Little Hunter

When I was little (HA HA), my religion teacher was a hauntingly beautiful, pale woman with a grudge against Madonna and a hopelessly naïve view on morals. She was my first crush, although I should be careful saying that because I frequently run into her husband as he works for festival security.

When I was 7 or 8, I was explained all about truth and lies by her. How lies are bad, and we should always speak the truth without exception. It’s a universal law because God wanted it this way: Truth = good, lies = bad. It’s indoctrinated into every child for the sake of simplicity.

It took me 10 years to un-learn what I so readily believed. And I wish everybody would, if for a second, because the assumption of good and evil leads to many logical fallacies and biases.
Today, I believe honesty has no ethical repercussion. It’s just like most other things: It completely depends on the context.

I believe it is critical not to be honest out of principle, but instead be sincere. Often the truth will do far more damage than the lie, and for some reason people still stick to it because they believe it is the “right” thing to do.
If you care about someone and you know a lie, however blatant, will make a situation better (permanently), how could you hesitate? Living a lie, in the end, is often far better than having to live with the truth.

This of course, puts the decision smack in your hands, something a lot of people have difficulties with. You will have to decide whether a lie is out of self preservation or goodwill. And it’s not always an easy decision, but until recently I thought I had it pretty well figured out.

So this is what I was coming to: A person like me, who is a little hard to keep as a friend, should have all the more motivation to be careful with his. And I wasn’t- I just lost at my own game. I really can’t go into detail but suffice to say that I fucked up. So did they, but that’s their story; I’ve got enough work correcting myself.
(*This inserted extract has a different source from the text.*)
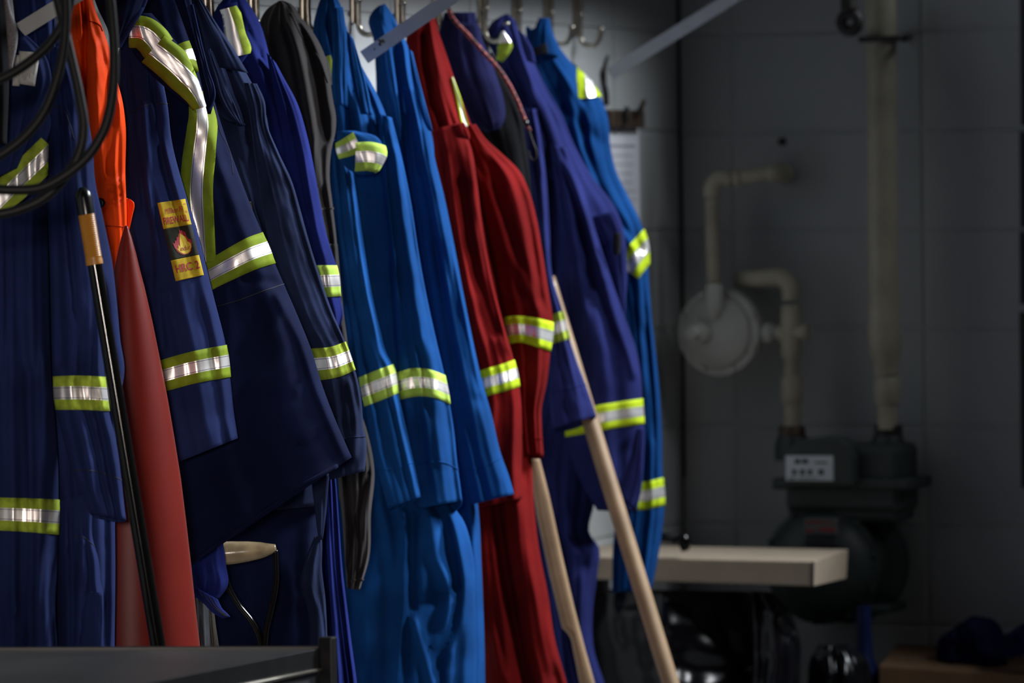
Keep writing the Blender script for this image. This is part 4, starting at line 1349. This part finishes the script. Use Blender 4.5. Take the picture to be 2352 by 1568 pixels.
# ------------------------------------------------------------------ clipboard with papers and a dark cord on the coat wall
t = thing('clipboard', 'clipboard of white printed papers hanging on the block wall beside the last coverall', 'clipboard', CW(1440, 520, 0.01))
yl, yr = CW(1380, 400, 0.01)[1], CW(1468, 400, 0.01)[1]
zt, zb_ = CW(1440, 286, 0.01)[2], CW(1440, 600, 0.01)[2]
hexa('board', box8((0.002, yl, zb_ - 0.01), (0.008, yr + 0.008, zt + 0.02)), CARDDK, t, 0.001)
hexa('paper', box8((0.008, yl, zb_), (0.011, yr, zt)), PAPER, t, 0.0)
V, F = [], []
rs = random.Random(3)
for k in range(9):
    zl = zt - 0.045 - k * 0.018
    y0, y1 = yl + (0.0 if k else 0.02) + 0.01, yr - 0.015 - rs.random() * 0.05
    kk = len(V)
    V += box8((0.0105, y0, zl), (0.0115, y1, zl + (0.004 if k == 0 else 0.0015)))
    F += [tuple(kk + i for i in f) for f in BOXF]
mesh_obj('print', V, F, FADEINK, t, smooth=False)
yc = (yl + yr) / 2 + 0.02
cz = zt + 0.005
hexa('clip', box8((0.008, yl + 0.02, cz - 0.012), (0.028, yr - 0.01, cz + 0.024)), RUST, t, 0.004, label='rust brown spring clip')
tube('clip_lever', [(0.018, yc + 0.02, cz), (0.04, yc + 0.02, cz + 0.024), (0.05, yc + 0.02, cz + 0.045)], [0.008, 0.006, 0.004], RUST, t, 10, 16)
tube('clip_lever', [(0.018, yc - 0.05, cz - 0.01), (0.035, yc - 0.05, cz + 0.01), (0.036, yc - 0.05, cz + 0.03)], [0.009, 0.007, 0.005], IRON, t, 10, 16)
t = thing('carabiner_cord', 'thin black cord hanging on the wall above the clipboard', 'cord', CW(1393, 245, 0.02))
tube('cord', [CW(1397, 128, 0.006), CW(1391, 150, 0.006), CW(1387, 166, 0.007), CW(1388, 190, 0.006), CW(1393, 215, 0.006), CW(1394, 242, 0.006)], [0.003, 0.0035, 0.006, 0.0045, 0.005, 0.0055], IRON, t, 8, 40)

# ------------------------------------------------------------------ wooden handles
t = thing('tool_handle', 'flat pale wooden handle with a stepped notch leaning beside the red trouser legs', 'tool handle', at(1530, 2300, 10.36))
ZH = 10.44
def slab(name, pts, z, depth, mat, parent, bev=0.004, label=None):
    """solid bar whose outline is given as a closed polygon, with real depth"""
    n = len(pts)
    P = np.array(pts, float)
    V = list(at(P[:, 0], P[:, 1], np.full(n, z))) + list(at(P[:, 0], P[:, 1], np.full(n, z + depth)))
    F = [tuple(range(n)), tuple(range(2 * n - 1, n - 1, -1))]
    for i in range(n):
        j = (i + 1) % n
        F.append((i, j, n + j, n + i))
    o = mesh_obj(name, V, F, mat, parent, smooth=False, label=label)
    if bev:
        bevel(o, bev, 3)
    return o
slab('handle', [(1213, 1045), (1238, 1045), (1262, 1140), (1290, 1270), (1318, 1390), (1344, 1490), (1366, 1568), (1440, 1830), (1560, 2250), (1524, 2250), (1404, 1830), (1331, 1568), (1310, 1460), (1291, 1442), (1262, 1320), (1232, 1180)], ZH, 0.03, WOOD, t, 0.011)
t = thing('push_broom', 'round pale wooden broom handle leaning in front of the indigo sleeve with lime band', 'broom', at(1700, 2080, 10.41))
hp = [at(1257, 640, 10.62), at(1363, 990, 10.565), at(1540, 1568, 10.48), at(1700, 2080, 10.41)]
tube('handle', hp, [0.0155, 0.0158, 0.016, 0.016], WOOD, t, 20, 60)

# ------------------------------------------------------------------ cardboard box on a black bin
t = thing('box', 'long flat pale cardboard box with one taped end, lying on the black rubbish bin', 'box', at(1640, 1345, 11.0))
zf = 10.9
fr_t, fr_b = at(1868, 1289, zf), at(1866, 1346, zf)
fl_t, fl_b = at(1340, 1278, zf + 0.19), at(1340, 1330, zf + 0.19)
br_t, br_b = at(1945, 1261, zf + 0.33), at(1941, 1328, zf + 0.33)
bl_t, bl_b = at(1340, 1249, zf + 0.50), at(1340, 1300, zf + 0.50)
hexa('carton', [fl_b, fr_b, br_b, bl_b, fl_t, fr_t, br_t, bl_t], CARD, t, 0.003)
dd = (br_t - fr_t) / np.linalg.norm(br_t - fr_t)
dl = (fl_t - fr_t) / np.linalg.norm(fl_t - fr_t)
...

Live and learn, right? Yeah. But at this pace, I’m losing more than I bargained for. And making the mistake of being honest rather than sincere, I destroyed much more than I thought possible.

"Let us toast to animal pleasures, to escapism, to rain on the roof and instant coffee, to unemployment insurance and library cards, to absinthe and good-hearted landlords, to music and warm bodies and contraceptives… and to the ‘good life,’ whatever it is and wherever it happens to be."
-Hunter S. Thompson

After mocking your new years resolutions and revealing them as the fake, useless, pointless, unfound illusions that they are, I decided to make a few of my own. Okay well- One:

A better diet. While this habit of pizza and sandwiches might be quick and easy, it’s not doing me many favors. On top of that am I getting tired of the lack of decent fucking martino subs around here. All this leads to one inevitable conclusion:

Maarten has to learn to cook.

Now wipe that smug grin off your face, because no matter how easy you might think it is, I suck worse at it than Die Antwoord sucks at street cred. I can’t boil a potato without killing my self or neighbors.

So! Starting tonight, I’m learning to cook. I have two burgers waiting downstairs and no intention whatsoever to take them out of my backpack before I die of starvation, so I at least made it this far already. I was clever enough (Know Thy Self!) not to have anything else edible in the house, save from dry spaghetti that seems awfully tasty right now.

Of course, this has to be about a hell of a lot more than cooking. I’ve been trying to get my act together a little lately, in an attempt to work myself of this marginal position I grew accustomed to. Sure, it’s an easy life, hardly having to pay rent for this drafty place with nothing to do but myself all day, but it only gets me this far. Literally. I keep thinking it wouldn’t be a bad idea to grow out of this some time soon, so now I’m taking the first steps. I’m not impressing anyone living on potato chips, least of all myself.


One response

  1. lecrenn

    Well said about truth and principle. It really is a matter of context. When I am asking for feedback about my work, I absolutely want the unvarnished truth. While there is still time to do something about it. In personal dealings, it isn’t always so cut and dry. Telling the plain truth can be harmful, and it can take more energy than the moment might be worth. You’re absolutely right about it becoming a judgment call.